Raw data:
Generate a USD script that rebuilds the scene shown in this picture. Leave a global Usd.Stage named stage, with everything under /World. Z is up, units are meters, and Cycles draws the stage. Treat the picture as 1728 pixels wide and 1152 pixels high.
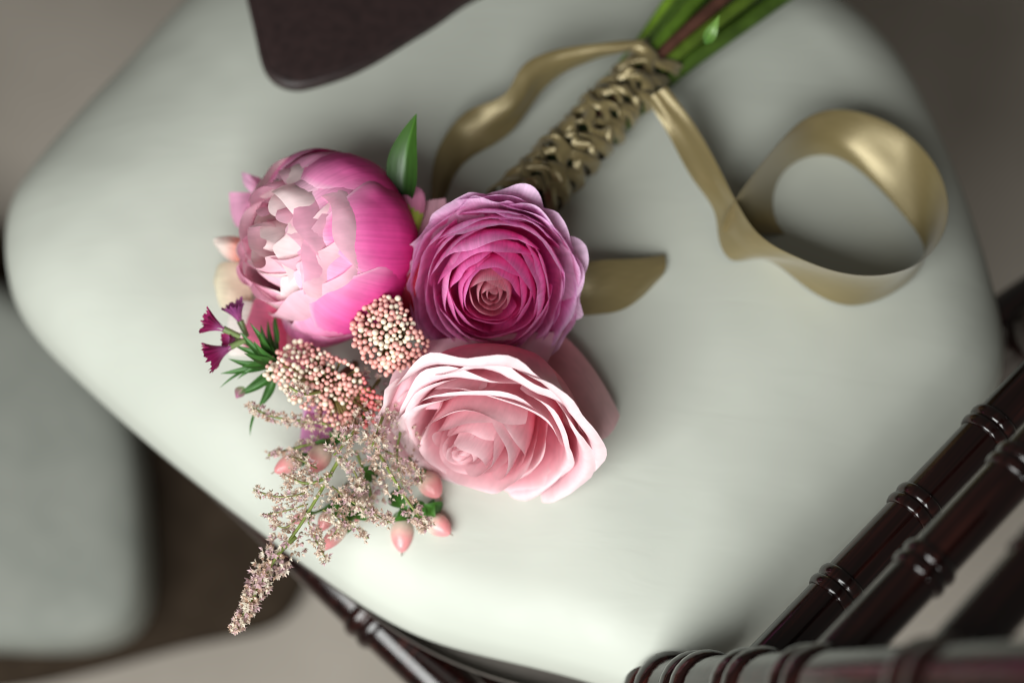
import math, random
import numpy as np
from pxr import Usd, UsdGeom, UsdLux, UsdShade, Gf, Sdf, Vt
import usdkit, meshkit
from scipy.interpolate import CubicSpline

stage = Usd.Stage.CreateInMemory()
UsdGeom.SetStageUpAxis(stage, 'Z'); UsdGeom.SetStageMetersPerUnit(stage, 1.0)
UsdGeom.Xform.Define(stage, '/World')
rng = np.random.default_rng(11)

# ------------------------------------------------------------------ camera, light, exposure
TH, H, FPX = math.radians(20), 0.64, 2400.0          # pitch from straight down, height over the seat, focal length in photo pixels
CP = np.array([0, -H * math.tan(TH), H])
RT, UP, TW = np.array([1., 0, 0]), np.array([0, math.cos(TH), math.sin(TH)]), np.array([0, -math.sin(TH), math.cos(TH)])
cam = UsdGeom.Camera.Define(stage, '/World/camera')
cam.AddTranslateOp().Set(Gf.Vec3d(*CP)); cam.AddRotateXOp().Set(math.degrees(TH))
cam.CreateHorizontalApertureAttr(36.0); cam.CreateFocalLengthAttr(50.0)
cam.CreateFStopAttr(2.3); cam.CreateFocusDistanceAttr(0.612)
cam.CreateClippingRangeAttr((0.02, 100.0)); cam.CreateExposureAttr(0.0)


def lamp(name, pos, target, w, h, inten, col):
    l = UsdLux.RectLight.Define(stage, '/World/' + name)
    l.CreateWidthAttr(w); l.CreateHeightAttr(h); l.CreateIntensityAttr(inten); l.CreateColorAttr(Gf.Vec3f(*col))
    z = np.array(pos, float) - np.array(target, float); z /= np.linalg.norm(z)
    x = np.cross([0, 0, 1], z); x /= np.linalg.norm(x); y = np.cross(z, x)
    m = Gf.Matrix4d(*x, 0, *y, 0, *z, 0, *pos, 1)
    l.AddTransformOp().Set(m)
    return l


lamp('window_light', (-0.30, -0.61, 0.60), (0.0, 0.0, 0.0), 0.8, 0.6, 9.7, (0.975, 1.0, 0.98))
dome = UsdLux.DomeLight.Define(stage, '/World/room_light')
dome.CreateIntensityAttr(1.0)
dm = usdkit.material(stage, '/World/Looks/room_glow', {'b': ('background_shader', {'color': (1.0, 0.95, 0.86), 'strength': 0.085})}, surface='b.background')
UsdShade.MaterialBindingAPI.Apply(dome.GetPrim()).Bind(dm)


# ------------------------------------------------------------------ placing: a photo pixel and a height (or a distance) give a point of the place
def ray(px, py):
    return -TW + (px - 864) / FPX * RT - (py - 576) / FPX * UP


def P(px, py, z=0.0):
    d = ray(px, py)
    return CP + d * (z - H) / d[2]


def D(px, py, depth):
    return CP + ray(px, py) * depth


def V(a, b, c):
    return a * RT + b * UP + c * TW


def nrm(a):
    a = np.asarray(a, float)
    return a / (np.linalg.norm(a, axis=-1, keepdims=True) + 1e-12)


# ------------------------------------------------------------------ prims
used = {}


def numbered(parent, name):
    k = (parent, name); n = used.get(k, 0); used[k] = n + 1
    return name if n == 0 else f'{name}_{n:03d}'


origins = {}


def thing(name, label, cat, loc=(0, 0, 0), group=None):
    path = '/World/' + numbered('/World', name)
    x = UsdGeom.Xform.Define(stage, path); x.AddTranslateOp().Set(Gf.Vec3d(*map(float, loc)))
    p = x.GetPrim(); p.SetCustomDataByKey('label', label); p.SetCustomDataByKey('category', cat)
    if group: p.SetCustomDataByKey('group', group)
    origins[path] = np.array(loc, float)
    return path


def org(path):
    while path:
        if path in origins: return origins[path]
        path = path.rpartition('/')[0]
    return np.zeros(3)


def vnormals(v, f):
    n = np.zeros_like(v)
    t = f if f.shape[1] == 3 else np.vstack([f[:, [0, 1, 2]], f[:, [0, 2, 3]]])
    c = np.cross(v[t[:, 1]] - v[t[:, 0]], v[t[:, 2]] - v[t[:, 0]])
    for k in range(3): np.add.at(n, t[:, k], c)
    return nrm(n)


def mesh(parent, name, v, f, mat, col=None, uv=None, normals=None, label=None, kind=None, smooth=True):
    """One Mesh prim; v in world coordinates, stored relative to the thing's base."""
    path = f'{parent}/{numbered(parent, name)}'
    v = np.asarray(v, float) - org(parent); f = np.asarray(f, int)
    m = UsdGeom.Mesh.Define(stage, path)
    m.CreatePointsAttr(Vt.Vec3fArray.FromNumpy(v.astype(np.float32)))
    m.CreateFaceVertexCountsAttr(Vt.IntArray.FromNumpy(np.full(len(f), f.shape[1], np.int32)))
    m.CreateFaceVertexIndicesAttr(Vt.IntArray.FromNumpy(f.astype(np.int32).ravel()))
    m.CreateSubdivisionSchemeAttr('none')
    if smooth:
        n = vnormals(v, f) if normals is None else normals
        m.CreateNormalsAttr(Vt.Vec3fArray.FromNumpy(n.astype(np.float32))); m.SetNormalsInterpolation('vertex')
    api = UsdGeom.PrimvarsAPI(m)
    if col is not None:
        c = np.clip(np.broadcast_to(np.asarray(col, float), (len(v), 3)), 0, 1)
        api.CreatePrimvar('tint', Sdf.ValueTypeNames.Color3fArray, 'vertex').Set(Vt.Vec3fArray.FromNumpy(np.ascontiguousarray(c, np.float32)))
    if uv is not None:
        api.CreatePrimvar('st', Sdf.ValueTypeNames.TexCoord2fArray, 'vertex').Set(Vt.Vec2fArray.FromNumpy(np.asarray(uv, np.float32)))
    UsdShade.MaterialBindingAPI.Apply(m.GetPrim()).Bind(UsdShade.Material.Get(stage, '/World/Looks/' + mat))
    if label: m.GetPrim().SetCustomDataByKey('label', label)
    if kind: m.GetPrim().SetCustomDataByKey('kind', kind)
    return path


def grid_faces(nv, nu, wrap=False):
    i, j = np.meshgrid(np.arange(nv - 1), np.arange(nu if wrap else nu - 1), indexing='ij')
    a = i * nu + j; b = i * nu + (j + 1) % nu
    return np.stack([a, b, b + nu, a + nu], -1).reshape(-1, 4)


def join(parts):
    v, f, c, n = [], [], [], 0
    for p in parts:
        v.append(p[0]); f.append(np.asarray(p[1]) + n); n += len(p[0])
        if len(p) > 2: c.append(np.broadcast_to(p[2], p[0].shape))
    return np.vstack(v), np.vstack(f), (np.vstack(c) if c else None)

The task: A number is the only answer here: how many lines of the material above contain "pixels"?

Finished exercise: 2